ADTRAN and ADVA announced a merger focused on end-to-end fiber networking solutions for communications service provider, enterprise and government customers.
The deal combines ADTRAN’s market presence in fiber access, fiber extension and subscriber connectivity solutions with ADVA’s position in metro wavelength division multiplexing, data center interconnect, business ethernet and network synchronization solutions. The new company, which will retain the ADTRAN name, has last twelve month's (LTM) revenue of $1.2 billion and combined LTM EBITDA of $183 million.On an investor call, company executives cited a number of drivers for the merger, including
- The unprecedented investment cycle in fiber broadband in the U.S. and Europe, including the metro aggregation network upgrades that will be necessary to support FTTH buildouts
- On-going technology transition cycles including the adoption of open, disaggregated architecture, SaaS, 100/400G in metro, 10G in access and Wi-Fi 6 on premise.

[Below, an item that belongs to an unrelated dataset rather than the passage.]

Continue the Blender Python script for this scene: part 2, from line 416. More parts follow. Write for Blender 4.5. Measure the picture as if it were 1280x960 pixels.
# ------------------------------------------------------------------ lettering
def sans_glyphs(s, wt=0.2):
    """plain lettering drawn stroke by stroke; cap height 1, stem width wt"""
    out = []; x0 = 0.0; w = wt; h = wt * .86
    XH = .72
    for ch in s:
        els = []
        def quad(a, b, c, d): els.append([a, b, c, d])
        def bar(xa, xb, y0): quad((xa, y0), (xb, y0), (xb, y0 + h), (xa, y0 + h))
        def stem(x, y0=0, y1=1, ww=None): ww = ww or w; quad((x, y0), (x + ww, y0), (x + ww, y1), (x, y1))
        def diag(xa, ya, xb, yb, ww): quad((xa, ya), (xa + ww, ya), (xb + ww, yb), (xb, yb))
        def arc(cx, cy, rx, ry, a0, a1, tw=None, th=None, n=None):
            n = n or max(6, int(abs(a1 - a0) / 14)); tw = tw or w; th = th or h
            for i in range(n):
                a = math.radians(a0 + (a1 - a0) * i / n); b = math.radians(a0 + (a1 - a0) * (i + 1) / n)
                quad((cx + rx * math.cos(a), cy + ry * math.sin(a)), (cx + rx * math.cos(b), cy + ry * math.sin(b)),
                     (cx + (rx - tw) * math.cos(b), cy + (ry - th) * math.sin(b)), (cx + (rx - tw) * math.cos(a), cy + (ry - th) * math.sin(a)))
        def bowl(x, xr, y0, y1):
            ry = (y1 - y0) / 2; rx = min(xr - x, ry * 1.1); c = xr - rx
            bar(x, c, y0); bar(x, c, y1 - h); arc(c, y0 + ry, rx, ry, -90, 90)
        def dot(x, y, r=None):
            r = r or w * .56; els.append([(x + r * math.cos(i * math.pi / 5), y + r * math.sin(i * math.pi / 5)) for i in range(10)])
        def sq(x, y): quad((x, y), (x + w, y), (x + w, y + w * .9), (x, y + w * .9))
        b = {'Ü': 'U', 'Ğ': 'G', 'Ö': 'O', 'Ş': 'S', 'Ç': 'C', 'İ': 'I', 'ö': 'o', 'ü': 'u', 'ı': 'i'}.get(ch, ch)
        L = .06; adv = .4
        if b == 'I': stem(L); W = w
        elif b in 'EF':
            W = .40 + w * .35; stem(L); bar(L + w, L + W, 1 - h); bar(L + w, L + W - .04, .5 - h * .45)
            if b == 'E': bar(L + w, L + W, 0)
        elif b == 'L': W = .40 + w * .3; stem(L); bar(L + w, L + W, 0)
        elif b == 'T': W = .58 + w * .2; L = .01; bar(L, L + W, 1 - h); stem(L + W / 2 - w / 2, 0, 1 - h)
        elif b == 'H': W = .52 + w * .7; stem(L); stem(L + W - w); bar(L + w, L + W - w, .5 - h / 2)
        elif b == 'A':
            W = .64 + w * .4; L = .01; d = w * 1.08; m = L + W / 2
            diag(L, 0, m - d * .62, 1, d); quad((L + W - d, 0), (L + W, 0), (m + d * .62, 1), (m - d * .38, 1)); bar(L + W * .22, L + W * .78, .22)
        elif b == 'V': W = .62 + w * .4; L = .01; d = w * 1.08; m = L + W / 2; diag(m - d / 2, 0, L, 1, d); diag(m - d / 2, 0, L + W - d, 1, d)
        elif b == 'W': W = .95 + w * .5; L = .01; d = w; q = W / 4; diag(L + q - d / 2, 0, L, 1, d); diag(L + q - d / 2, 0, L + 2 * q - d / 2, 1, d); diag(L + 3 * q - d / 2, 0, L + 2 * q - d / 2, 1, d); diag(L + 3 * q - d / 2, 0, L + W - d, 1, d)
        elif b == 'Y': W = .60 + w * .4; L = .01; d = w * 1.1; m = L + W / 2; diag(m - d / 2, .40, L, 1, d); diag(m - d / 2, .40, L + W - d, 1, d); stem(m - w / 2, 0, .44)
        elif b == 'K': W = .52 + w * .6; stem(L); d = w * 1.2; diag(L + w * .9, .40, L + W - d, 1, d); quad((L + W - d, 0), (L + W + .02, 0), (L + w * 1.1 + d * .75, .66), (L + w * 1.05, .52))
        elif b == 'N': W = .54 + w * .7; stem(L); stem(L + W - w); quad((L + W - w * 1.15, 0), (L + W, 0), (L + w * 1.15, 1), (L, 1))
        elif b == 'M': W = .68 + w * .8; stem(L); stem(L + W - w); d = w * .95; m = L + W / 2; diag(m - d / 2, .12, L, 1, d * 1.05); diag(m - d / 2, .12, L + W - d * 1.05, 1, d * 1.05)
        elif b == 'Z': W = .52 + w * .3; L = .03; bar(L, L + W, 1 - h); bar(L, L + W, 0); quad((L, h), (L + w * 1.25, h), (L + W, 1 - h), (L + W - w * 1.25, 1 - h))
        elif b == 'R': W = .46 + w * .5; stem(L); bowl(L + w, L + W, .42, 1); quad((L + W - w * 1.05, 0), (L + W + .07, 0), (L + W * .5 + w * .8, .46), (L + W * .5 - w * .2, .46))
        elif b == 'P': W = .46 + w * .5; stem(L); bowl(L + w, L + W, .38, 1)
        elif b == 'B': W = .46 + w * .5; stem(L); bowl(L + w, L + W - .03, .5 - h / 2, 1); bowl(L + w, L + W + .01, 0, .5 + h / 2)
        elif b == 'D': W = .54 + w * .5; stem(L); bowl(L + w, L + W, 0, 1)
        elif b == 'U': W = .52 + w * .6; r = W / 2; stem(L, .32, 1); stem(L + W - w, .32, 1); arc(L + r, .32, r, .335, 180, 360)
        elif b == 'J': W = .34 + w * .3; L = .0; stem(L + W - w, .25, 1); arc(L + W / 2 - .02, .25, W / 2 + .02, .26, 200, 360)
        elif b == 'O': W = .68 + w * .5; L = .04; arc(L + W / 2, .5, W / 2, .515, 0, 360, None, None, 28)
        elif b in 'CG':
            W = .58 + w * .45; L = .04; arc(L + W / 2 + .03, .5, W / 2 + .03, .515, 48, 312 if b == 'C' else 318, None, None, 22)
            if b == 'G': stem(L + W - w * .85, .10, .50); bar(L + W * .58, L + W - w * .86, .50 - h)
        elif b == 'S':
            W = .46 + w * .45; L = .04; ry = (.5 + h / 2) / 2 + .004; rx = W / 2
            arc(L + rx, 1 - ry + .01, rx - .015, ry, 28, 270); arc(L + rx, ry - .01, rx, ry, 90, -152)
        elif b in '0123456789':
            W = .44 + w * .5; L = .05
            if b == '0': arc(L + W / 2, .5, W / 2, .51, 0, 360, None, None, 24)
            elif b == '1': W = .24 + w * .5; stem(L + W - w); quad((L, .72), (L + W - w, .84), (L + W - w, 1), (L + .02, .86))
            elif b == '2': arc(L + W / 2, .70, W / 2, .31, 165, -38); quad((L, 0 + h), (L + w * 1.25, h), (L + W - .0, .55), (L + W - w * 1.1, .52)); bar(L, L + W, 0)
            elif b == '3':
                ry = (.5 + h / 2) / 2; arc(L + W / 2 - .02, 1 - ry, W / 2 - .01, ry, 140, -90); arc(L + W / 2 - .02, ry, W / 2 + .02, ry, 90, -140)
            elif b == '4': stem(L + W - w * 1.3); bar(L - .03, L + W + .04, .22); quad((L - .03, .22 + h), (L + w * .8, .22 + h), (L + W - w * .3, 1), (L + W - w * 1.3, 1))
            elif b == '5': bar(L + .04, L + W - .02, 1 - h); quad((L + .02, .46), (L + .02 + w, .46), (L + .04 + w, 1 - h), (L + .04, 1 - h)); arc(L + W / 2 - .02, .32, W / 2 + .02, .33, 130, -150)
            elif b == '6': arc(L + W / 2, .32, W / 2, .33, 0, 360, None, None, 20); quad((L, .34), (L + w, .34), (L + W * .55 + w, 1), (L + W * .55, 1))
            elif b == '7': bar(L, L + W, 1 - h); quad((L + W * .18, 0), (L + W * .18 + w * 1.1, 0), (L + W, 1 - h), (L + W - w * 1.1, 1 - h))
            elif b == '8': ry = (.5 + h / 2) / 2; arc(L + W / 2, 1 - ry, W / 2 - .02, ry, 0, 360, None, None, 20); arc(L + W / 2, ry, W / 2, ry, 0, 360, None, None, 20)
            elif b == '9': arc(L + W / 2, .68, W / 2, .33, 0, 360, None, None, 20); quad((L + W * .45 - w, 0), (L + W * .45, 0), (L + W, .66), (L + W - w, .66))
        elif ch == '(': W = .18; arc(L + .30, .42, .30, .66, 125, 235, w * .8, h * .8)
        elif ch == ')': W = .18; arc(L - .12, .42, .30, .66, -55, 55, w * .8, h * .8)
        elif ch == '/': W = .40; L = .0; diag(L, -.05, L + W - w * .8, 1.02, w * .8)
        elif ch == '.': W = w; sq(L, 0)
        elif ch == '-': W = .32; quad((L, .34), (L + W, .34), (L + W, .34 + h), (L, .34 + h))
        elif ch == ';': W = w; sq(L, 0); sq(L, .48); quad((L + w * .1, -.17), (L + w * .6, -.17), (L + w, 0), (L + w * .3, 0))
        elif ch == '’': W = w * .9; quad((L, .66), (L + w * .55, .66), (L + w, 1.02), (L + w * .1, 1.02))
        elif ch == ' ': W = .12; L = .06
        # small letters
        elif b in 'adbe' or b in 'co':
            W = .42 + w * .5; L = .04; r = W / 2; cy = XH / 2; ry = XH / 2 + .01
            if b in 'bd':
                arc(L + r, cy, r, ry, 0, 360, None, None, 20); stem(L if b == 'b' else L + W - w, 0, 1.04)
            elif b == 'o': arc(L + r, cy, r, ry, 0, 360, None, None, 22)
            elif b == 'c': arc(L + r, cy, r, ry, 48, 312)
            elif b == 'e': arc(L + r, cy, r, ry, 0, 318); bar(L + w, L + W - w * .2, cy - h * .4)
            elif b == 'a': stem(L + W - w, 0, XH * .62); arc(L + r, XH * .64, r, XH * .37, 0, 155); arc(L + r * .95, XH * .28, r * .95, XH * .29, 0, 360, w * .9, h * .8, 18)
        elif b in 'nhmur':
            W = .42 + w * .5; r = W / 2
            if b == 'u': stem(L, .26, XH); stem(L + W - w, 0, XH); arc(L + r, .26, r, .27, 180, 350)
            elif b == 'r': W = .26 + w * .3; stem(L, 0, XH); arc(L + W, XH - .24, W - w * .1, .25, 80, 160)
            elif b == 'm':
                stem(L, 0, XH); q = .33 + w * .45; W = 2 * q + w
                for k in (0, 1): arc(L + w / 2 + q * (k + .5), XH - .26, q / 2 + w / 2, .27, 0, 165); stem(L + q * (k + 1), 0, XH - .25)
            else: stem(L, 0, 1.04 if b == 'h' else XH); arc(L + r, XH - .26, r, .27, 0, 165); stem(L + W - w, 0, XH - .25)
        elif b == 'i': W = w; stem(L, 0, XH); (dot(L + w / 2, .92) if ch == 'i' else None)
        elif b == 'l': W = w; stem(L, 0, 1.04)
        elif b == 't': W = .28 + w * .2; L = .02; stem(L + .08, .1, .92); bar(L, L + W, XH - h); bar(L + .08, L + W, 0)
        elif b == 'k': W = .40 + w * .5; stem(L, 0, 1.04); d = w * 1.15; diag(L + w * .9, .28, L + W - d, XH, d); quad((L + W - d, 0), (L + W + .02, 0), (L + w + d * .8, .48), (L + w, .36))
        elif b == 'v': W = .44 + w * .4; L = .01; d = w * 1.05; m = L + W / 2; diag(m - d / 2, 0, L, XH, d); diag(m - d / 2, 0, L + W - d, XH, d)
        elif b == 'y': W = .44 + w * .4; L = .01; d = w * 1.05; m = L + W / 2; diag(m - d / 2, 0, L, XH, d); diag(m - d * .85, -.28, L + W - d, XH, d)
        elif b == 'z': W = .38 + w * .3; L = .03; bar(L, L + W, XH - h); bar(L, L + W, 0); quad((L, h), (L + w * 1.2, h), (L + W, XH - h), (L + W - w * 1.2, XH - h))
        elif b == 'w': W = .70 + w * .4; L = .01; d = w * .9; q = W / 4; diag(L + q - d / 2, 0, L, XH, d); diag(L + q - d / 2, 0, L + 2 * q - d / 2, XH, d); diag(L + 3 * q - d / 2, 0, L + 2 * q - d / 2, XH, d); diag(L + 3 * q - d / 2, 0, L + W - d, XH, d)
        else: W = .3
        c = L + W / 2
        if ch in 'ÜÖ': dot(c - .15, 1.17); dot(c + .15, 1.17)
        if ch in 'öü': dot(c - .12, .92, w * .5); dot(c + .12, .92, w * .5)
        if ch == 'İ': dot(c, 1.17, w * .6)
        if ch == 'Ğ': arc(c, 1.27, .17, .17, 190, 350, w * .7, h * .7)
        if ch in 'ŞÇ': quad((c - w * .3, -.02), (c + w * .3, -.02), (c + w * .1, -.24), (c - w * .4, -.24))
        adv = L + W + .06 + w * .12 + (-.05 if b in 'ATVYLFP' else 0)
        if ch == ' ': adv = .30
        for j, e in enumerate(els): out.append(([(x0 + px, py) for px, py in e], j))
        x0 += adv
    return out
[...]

- The shift from Chinese vendors to trusted suppliers, especially in Europe.
Some additional points:
- The new company will operate as ADTRAN Holdings, Inc.
- The global headquarters will be in Huntsville, Alabama with European headquarters in Munich, Germany.
- The new management team: ADTRAN’s Chairman and CEO, Tom Stanton, will serve in the same capacity following the close of the transaction. ADVA’s CEO, Brian Protiva, will transition into the role of Executive Vice Chairman. ADTRAN’s CFO, Mike Foliano, will remain in his current role and ADVA’s CTO, Christoph Glingener, will serve in the same capacity for the combined entity.
- The Board of Directors of the combined company will comprise 9 directors, 6 of whom will be directors
- designated by ADTRAN and 3 of whom will be directors designated by ADVA.
- The combined company will be dual-listed on the NASDAQ and Frankfurt Stock Exchange.
"We are in the early stages of an unprecedented investment cycle in fiber connectivity, especially in the U.S. and Europe, fueled by the demand for last-mile fiber access and middle-mile transport to provide high-speed connectivity to homes, businesses and future 5G infrastructure,” said ADTRAN Chairman and CEO Thomas Stanton. “By joining forces, our combined firm’s portfolio will better position us to capitalize on this highly compelling global opportunity. We expect the transaction will create significant long-term value for both companies’ stakeholders by increasing our scale and improving our ability to serve as a trusted supplier for customers worldwide.”
“The business combination is an outstanding opportunity to leverage the complementary nature of our customers and product portfolios and the compatibility of our companies’ businesses and culture,” said ADVA CEO Brian Protiva. “We are excited to join forces and create a world-class team with exceptional technology expertise and customer focus. Our shared vision and passion for innovative networking solutions will benefit our customers through an enhanced value proposition, including a fully integrated end-to-end architecture for enterprise, access and metro core markets.”
Under the deal, each ADVA share will be exchanged for 0.8244 shares of common stock in the new holding company. The offer is equivalent to €14.98 per ADVA share based on ADTRAN’s 3-month VWAP as of August 27, 2021, representing a premium of 22% to ADVA’s 3-month VWAP for the same time period, an equity value of €789 million, and an enterprise value of €759 million for an implied multiple of 1.3x LTM Revenue. ADTRAN shares will be exchanged for shares in the new holding company on a one-for-one basis. At the closing, ADTRAN shareholders will own approximately 54% of the equity of the combined company and ADVA shareholders will own approximately 46%, assuming a tender of 100% of ADVA shares.
https://investors.adtran.com/news-and-events/events/event-details/2021/ADTRAN-Call/default.aspx
- In 2012, ADTRAN acquired Nokia Siemens Networks' fixed line Broadband Access business (BBA), and associated professional services and network management solutions, for an undisclosed sum. Approximately 400 people, including engineering, R&D, sales and professional services employees, transferred to ADTRAN globally. The BBA product set acquired included IP DSLAMs designed for the international market as well as optical access products. The biggest customer at the time was Deutsche Telekom, Bezeq, Sunrise Telecom, etc.